Review of Irish Repertory Theatre's "The Playboy of the Western World"

I’m going to go out on a very short limb and argue that if Melissa Lynch gives one more performance this season equal to her Pegeen Mike in J.M. Synge’s Playboy of the Western World (or her Agnes from six months ago), that she is the most promising young actress in Philadelphia today. Synge’s dark comedy, about a stranger who captures the attention of a rural Irish town, is currently playing at Plays and Players, in co-production with the Irish Repertory Theatre.

Much of the plot in Playboy is driven by disparities: between stories and truth, bravado and cowardice, admiration and eventual disdain. These evince themselves in the very language spoken—Christy Mahon, roundly admired for “destroying his dad” by a town that believes that “a daring fellow is the jewel of the world,” is eventually castigated by them for his duplicity when told “there’s a great gap between a gallant story and a dirty deed.”

Unfortunately, great gaps plague this production as well. The directing sounds its fault line between a roaringly funny act one and two and the completely mismanaged third that follows; the acting places an even ensemble and two amazing female performances against their relatively weak male counterparts; and the sets and costumes showcase a careful attention that find no balance in the underused lighting and sound design.

Director John Gallagher manufactures most of these imbalances. Each of the first two acts he crafts skillfully with their own color and tone, while still uniting them flawlessly. The first is a dark night tinged with fire and mystery, the second, a revealing ray of morning, illuminating some secrets, while concealing others in further intrigue.

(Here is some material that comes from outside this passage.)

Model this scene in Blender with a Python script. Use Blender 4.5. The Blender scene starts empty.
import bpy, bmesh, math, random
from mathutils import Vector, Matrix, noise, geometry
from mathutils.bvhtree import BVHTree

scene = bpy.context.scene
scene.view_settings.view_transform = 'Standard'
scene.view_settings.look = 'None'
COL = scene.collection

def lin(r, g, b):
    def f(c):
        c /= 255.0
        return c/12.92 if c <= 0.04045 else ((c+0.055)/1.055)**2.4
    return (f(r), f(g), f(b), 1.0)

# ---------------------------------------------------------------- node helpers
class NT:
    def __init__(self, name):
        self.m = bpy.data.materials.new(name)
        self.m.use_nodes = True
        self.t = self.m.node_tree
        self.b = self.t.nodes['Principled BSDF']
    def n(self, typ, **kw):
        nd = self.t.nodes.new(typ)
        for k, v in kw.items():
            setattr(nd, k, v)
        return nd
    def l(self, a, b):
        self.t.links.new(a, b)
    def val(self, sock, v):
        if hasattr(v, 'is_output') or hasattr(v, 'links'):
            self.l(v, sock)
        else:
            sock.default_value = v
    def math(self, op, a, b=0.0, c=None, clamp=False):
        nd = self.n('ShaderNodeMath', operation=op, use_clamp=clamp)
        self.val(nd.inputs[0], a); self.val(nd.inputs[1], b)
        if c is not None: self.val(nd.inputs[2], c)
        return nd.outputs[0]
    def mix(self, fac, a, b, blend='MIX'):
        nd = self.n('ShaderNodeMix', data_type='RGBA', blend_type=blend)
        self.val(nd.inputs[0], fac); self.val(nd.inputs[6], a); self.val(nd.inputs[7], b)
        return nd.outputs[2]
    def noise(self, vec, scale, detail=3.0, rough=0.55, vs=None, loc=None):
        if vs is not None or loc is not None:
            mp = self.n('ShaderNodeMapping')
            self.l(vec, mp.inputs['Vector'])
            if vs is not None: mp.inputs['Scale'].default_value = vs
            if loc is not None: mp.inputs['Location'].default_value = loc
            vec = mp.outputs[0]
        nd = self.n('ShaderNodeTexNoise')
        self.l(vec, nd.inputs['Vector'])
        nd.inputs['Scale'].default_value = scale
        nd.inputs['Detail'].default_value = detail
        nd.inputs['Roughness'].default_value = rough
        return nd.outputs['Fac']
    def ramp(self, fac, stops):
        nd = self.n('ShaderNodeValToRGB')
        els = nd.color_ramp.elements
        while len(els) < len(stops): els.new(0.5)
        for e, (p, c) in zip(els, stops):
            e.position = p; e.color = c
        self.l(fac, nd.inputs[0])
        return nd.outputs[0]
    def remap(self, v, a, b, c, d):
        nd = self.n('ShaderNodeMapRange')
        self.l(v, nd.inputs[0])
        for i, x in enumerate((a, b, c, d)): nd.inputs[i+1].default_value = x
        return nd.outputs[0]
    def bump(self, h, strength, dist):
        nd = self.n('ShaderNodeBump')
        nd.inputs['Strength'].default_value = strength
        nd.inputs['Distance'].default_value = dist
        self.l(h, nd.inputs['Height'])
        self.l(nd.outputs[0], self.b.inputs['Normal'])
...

These both possess great humor and depth, as Gallagher seems capable of staging anything but tension and violent physical action, both of which the third act requires in equal measure. Because of this, in act three, the humor remains, but the precipice of action that should have captivated instead falls flat, and renders the play’s finale into an end both false and completely unsatisfying.

The only even and coherent element of Gallagher’s staging lies in the liveliness of the ensemble. Act three apart, he arranges them to effects both spirited—in the gaggle of women that flock about Christy—to poignant, in the two barflies placed leisurely off to the side, treating all the drama with hilarious commentary (and that well-wrought by McKeever and Scott Robertson).

Against this solid body, the imbalance between the two women in Lynch’s Pegeen and Kate Danaher’s completely safe yet faultless performance as the Widow Quinn, stand Matt Taylor’s uneven Christy and Doug Greene’s neurotically timid Shawn Keogh. Taylor plays the playboy of the title, but lacks charm, with no smoothness to his character, and no alluring rough edges either. By a strange contrast, he’s the only one (save Lynch) that manages to stoke the fires of tension and anger in act three, where he finally hits the right notes; but by this point the change is too unbelievable, as he never gave us enough early glimpses to justify his eventual rage.

Then there is Lynch, who “possessing the devil’s own temper,” nearly redeems all these defects in full. Her performance is full of fire and passion, and infused with true verve stands as the only reliable constant in this play. One moment a viper, the next the tenderest of souls, she effects all her transitions seamlessly, with no overplay, giving a completely natural performance, effected beautifully. Her eventual moment of anguish is both dark and shameful, and yet tenderly comic in its remorse.

Despite any imbalances, Synge’s play stands as the supreme reason to see this production. Full of rich humor and beautiful imagery, the sheer poetry of the language Playboy offers is nothing short of Shakespeare. From the humble first moments of a mysterious stranger on a wind-blown night to the devastating reversal of his fortunes, this play will always succeed in producing anguish and laughter touched with sympathy and regret. Highly recommended.